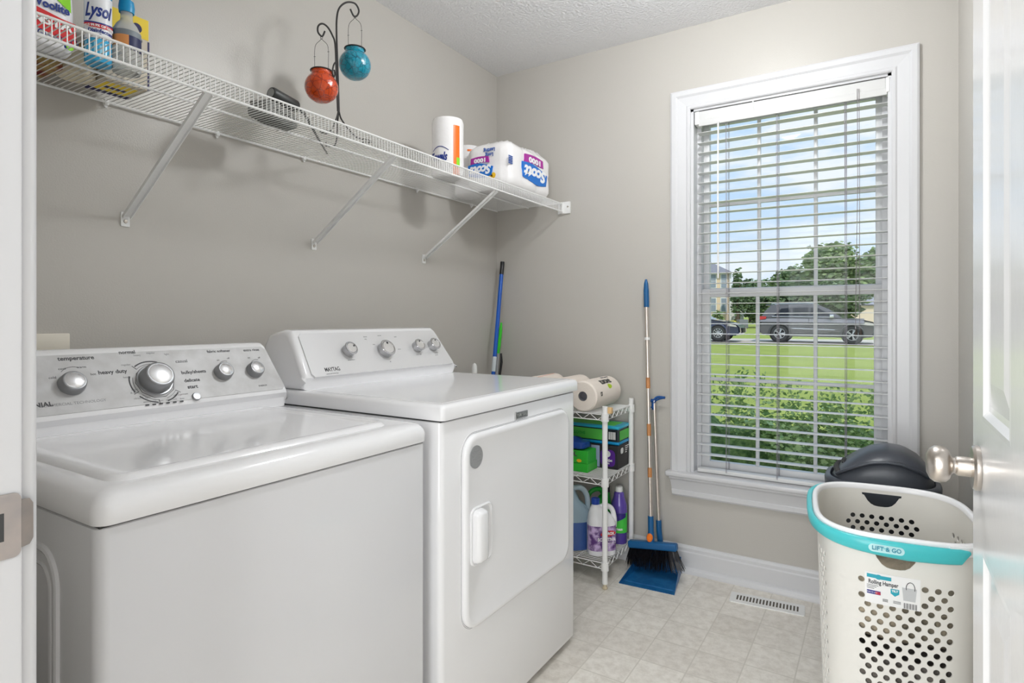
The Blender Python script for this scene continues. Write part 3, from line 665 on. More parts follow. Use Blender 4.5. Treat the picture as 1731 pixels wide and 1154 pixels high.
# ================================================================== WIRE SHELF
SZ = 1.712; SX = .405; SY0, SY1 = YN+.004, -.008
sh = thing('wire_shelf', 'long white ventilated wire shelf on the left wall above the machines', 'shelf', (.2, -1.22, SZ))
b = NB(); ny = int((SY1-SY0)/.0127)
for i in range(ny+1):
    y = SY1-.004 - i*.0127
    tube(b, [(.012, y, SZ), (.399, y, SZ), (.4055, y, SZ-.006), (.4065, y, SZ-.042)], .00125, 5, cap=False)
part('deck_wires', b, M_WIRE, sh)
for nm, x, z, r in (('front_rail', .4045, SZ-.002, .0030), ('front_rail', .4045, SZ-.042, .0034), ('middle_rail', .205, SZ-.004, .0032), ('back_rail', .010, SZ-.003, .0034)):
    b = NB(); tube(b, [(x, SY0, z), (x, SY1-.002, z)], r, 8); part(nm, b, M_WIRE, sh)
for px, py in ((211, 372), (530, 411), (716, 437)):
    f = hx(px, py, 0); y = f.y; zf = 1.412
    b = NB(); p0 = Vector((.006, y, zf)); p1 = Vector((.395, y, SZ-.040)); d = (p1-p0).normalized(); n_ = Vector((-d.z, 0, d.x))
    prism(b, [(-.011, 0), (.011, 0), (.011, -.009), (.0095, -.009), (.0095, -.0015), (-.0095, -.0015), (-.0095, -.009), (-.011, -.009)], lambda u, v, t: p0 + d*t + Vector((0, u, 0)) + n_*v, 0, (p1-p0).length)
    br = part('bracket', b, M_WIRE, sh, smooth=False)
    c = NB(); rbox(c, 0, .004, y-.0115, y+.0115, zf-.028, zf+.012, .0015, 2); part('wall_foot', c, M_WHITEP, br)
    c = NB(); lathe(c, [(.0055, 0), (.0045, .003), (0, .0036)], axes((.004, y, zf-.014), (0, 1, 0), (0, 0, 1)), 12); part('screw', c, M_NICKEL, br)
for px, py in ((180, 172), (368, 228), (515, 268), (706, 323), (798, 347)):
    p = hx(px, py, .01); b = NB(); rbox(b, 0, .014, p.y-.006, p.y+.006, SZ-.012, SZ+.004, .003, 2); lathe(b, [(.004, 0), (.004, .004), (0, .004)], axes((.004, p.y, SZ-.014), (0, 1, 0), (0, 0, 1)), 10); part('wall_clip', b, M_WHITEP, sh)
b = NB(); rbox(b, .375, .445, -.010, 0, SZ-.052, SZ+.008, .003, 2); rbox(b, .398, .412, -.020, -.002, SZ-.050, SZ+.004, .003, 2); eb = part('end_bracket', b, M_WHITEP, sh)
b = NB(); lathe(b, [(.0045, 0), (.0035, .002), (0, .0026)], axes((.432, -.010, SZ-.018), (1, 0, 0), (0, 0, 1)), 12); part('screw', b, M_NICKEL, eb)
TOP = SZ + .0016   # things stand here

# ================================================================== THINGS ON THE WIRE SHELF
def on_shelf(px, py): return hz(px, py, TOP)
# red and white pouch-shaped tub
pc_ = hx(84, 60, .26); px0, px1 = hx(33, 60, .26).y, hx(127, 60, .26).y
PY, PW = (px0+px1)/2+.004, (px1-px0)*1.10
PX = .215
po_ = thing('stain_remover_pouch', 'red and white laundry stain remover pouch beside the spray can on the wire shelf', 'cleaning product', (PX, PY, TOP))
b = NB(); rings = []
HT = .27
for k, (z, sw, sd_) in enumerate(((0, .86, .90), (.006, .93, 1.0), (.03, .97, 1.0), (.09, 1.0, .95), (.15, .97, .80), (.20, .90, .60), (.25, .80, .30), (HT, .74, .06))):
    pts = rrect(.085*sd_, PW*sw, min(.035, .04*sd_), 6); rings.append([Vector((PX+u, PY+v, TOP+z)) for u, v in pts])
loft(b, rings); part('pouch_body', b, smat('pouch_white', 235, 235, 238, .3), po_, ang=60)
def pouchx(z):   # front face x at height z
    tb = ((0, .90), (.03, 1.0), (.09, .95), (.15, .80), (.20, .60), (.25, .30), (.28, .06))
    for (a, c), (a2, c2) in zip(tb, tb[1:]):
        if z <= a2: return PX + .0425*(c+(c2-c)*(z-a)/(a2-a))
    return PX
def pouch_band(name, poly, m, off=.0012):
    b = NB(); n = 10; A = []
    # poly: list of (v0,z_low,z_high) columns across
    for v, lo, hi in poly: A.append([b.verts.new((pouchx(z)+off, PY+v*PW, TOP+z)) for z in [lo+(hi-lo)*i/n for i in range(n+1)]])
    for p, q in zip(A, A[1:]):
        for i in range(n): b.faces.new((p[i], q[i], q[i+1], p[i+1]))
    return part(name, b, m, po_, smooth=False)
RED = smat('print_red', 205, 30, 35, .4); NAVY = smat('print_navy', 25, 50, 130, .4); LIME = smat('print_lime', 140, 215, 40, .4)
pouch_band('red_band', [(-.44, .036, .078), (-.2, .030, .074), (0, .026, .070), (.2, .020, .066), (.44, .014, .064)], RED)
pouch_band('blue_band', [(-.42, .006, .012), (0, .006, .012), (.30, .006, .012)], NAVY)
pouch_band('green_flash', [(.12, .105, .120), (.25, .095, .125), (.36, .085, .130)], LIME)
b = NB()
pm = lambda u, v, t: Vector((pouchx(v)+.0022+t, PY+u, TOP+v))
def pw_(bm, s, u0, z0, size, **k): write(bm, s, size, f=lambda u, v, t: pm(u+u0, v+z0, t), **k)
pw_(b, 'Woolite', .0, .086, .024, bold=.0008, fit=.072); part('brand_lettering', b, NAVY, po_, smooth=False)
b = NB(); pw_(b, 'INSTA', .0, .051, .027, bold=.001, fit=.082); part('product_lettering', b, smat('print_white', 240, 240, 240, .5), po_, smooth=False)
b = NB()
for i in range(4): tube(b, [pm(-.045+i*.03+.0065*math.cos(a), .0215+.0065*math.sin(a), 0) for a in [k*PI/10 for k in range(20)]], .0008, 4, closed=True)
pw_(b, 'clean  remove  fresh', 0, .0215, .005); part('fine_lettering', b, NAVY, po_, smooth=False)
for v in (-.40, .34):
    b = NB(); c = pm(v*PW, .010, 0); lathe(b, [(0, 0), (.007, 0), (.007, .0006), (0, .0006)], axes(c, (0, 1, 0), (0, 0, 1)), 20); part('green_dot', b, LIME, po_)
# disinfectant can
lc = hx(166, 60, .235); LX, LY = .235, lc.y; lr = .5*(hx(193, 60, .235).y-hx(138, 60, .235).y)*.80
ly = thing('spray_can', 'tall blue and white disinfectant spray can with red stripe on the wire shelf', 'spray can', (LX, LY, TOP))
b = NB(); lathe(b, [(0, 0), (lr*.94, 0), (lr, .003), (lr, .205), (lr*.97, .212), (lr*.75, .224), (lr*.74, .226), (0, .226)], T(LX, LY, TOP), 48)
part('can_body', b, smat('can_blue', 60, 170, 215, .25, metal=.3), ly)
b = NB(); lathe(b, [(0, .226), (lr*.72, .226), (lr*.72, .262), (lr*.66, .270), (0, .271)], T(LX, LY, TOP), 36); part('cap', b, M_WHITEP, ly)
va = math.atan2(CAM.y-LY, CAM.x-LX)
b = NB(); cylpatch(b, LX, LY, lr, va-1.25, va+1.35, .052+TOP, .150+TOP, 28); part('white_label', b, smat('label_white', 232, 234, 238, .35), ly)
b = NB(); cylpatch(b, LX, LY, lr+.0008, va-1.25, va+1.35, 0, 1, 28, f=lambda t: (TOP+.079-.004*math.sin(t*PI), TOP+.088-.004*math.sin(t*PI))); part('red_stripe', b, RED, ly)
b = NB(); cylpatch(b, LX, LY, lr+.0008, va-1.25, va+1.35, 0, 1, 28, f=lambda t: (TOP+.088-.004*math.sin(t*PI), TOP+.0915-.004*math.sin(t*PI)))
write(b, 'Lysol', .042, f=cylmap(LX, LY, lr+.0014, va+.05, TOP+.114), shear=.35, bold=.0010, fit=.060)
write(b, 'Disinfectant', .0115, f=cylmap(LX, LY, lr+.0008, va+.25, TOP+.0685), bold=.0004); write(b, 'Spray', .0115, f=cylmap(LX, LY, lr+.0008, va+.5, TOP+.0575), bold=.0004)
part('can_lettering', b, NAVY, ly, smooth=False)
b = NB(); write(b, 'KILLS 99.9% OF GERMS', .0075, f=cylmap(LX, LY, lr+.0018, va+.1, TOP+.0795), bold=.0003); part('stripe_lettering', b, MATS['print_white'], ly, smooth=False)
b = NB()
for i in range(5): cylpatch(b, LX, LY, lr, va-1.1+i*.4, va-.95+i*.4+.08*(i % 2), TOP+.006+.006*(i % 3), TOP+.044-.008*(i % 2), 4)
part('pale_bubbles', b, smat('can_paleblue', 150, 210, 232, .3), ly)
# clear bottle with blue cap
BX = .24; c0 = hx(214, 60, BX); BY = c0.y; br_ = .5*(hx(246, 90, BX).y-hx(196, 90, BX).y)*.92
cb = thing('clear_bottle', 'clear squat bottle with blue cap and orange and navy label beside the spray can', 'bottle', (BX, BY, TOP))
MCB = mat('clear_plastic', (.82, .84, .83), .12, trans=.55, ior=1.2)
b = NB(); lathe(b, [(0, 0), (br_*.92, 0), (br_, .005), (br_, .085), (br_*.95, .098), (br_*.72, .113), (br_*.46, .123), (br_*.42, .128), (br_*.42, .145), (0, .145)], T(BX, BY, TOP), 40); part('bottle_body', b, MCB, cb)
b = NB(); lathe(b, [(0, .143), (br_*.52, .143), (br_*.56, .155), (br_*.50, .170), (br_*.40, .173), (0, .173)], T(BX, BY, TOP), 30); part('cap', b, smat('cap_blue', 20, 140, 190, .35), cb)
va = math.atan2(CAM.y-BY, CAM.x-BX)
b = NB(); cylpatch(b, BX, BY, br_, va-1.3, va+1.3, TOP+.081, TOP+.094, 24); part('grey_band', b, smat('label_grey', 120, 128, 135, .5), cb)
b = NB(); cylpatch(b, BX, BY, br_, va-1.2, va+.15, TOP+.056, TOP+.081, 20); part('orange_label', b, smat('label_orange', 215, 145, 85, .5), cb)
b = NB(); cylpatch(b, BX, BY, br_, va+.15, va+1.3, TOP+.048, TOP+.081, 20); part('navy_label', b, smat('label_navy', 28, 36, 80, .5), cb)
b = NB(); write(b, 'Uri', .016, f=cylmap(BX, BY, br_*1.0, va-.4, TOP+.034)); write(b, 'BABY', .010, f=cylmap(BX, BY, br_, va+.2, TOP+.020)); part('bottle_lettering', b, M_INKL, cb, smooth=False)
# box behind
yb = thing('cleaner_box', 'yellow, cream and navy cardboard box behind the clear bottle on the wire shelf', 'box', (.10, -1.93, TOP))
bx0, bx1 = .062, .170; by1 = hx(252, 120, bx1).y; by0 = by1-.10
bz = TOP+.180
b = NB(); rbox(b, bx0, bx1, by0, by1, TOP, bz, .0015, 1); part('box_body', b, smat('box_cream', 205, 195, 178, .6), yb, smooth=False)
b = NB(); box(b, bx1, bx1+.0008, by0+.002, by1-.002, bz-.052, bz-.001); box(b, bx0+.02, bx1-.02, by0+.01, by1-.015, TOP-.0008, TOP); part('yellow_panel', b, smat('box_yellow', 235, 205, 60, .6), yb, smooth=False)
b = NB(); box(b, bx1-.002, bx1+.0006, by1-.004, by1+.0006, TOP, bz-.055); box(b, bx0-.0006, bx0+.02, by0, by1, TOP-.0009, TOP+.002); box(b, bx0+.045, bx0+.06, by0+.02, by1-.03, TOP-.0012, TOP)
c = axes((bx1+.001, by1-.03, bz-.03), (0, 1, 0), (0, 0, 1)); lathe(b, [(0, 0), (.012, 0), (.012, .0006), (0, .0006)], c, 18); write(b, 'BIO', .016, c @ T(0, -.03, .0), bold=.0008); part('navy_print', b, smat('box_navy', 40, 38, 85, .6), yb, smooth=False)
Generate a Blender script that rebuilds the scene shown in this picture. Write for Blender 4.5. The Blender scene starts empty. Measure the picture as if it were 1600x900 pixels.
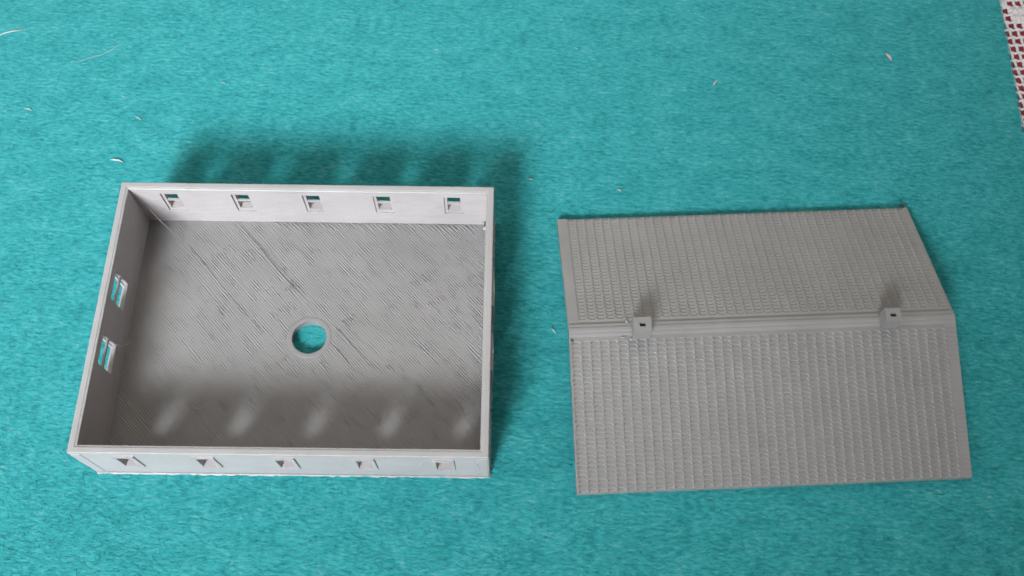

- - - - - - -

What is expected: Determine how many lines of the data contain the word "script", and reply with that number only.

Output for this task: 2